5 Reasons Traders Lose Money

  1. Your method or system doesn’t work. This is a big one, and one of the hardest to fix. If you’re buying random stocks based on chatroom tips, that won’t work. If you’re buying based on what you think about the news, that won’t work. If you’re using some untested technical pattern, that won’t work. The only way you can build enduring success is to have a system that is your own and in which you fully understand the edge and variability of the system results. The only way (that I know) to do this is either to be taught such a system in enough detail that you own it, or do develop your own. Finding a system that works is not easy. I think most traders who fail probably failed because they were doing something that didn’t work and couldn’t work.
  2. You are impatient and take impulse trades. So, you have a system and it works, but if you don’t have the patience to wait for setups, then you essentially don’t have a system at all! Too many traders force trades or execute trades out of boredom. Don’t do this—it will destroy whatever edge you have in your system.
  3. You take trades on the wrong size. Any trading methodology depends on the balance of a large number of winners and losers. If you are randomly doing some trades bigger and some smaller, you can easily wipe out that edge. (On the other hand, some traders do make good, disciplined use of varying position sizes, but this is also a well-developed and tested part of their methodology.) Be consistent and disciplined in everything you do; that’s why the market pays you.
  4. You ignore stops. What do you do when a trade hits your stop? You get out. End of story. If you can’t develop this one skill, you can’t be a trader. You cannot afford, even once, to ignore your stop. Maybe the trade will work out this one time; maybe your prayers will be heard and the bad loss will turn around and become a winner? Ok, great, now what? Now you’ve just had a serious break of discipline and have had a bad learning experience as well because you got paid to do something wrong! The ongoing impact of a mistake like this and the false learning will ripple through your trading career for months or years. Don’t do this—respect your stops.

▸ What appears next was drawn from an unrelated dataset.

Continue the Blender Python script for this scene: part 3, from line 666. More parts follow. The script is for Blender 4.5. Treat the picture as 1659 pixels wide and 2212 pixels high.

  5. You get out of winning trades without any reason. I think this is one of the great, underappreciated problems of learning to trade. Many people can develop the discipline to respect their stops, but then cave under the pressure of a winning trade. The thought of a winning trade reversing and giving back profit, the pressure of knowing the open winning trade would cover many losing trades, or the simple greed of wanting to ring the cash register—these can be overwhelming psychological pressures. It’s just as important to manage your winners with discipline, and that your trading plan has clear rules for when and how you get out of winning trades as well as losers.

The solution to most of these problems is not exciting: have a plan that works and execute that plan with discipline. Of course, there’s a lot more we can do at each step, but being aware of these errors will help protect against some of the worst, and most avoidable, mistakes that wait for the developing trader.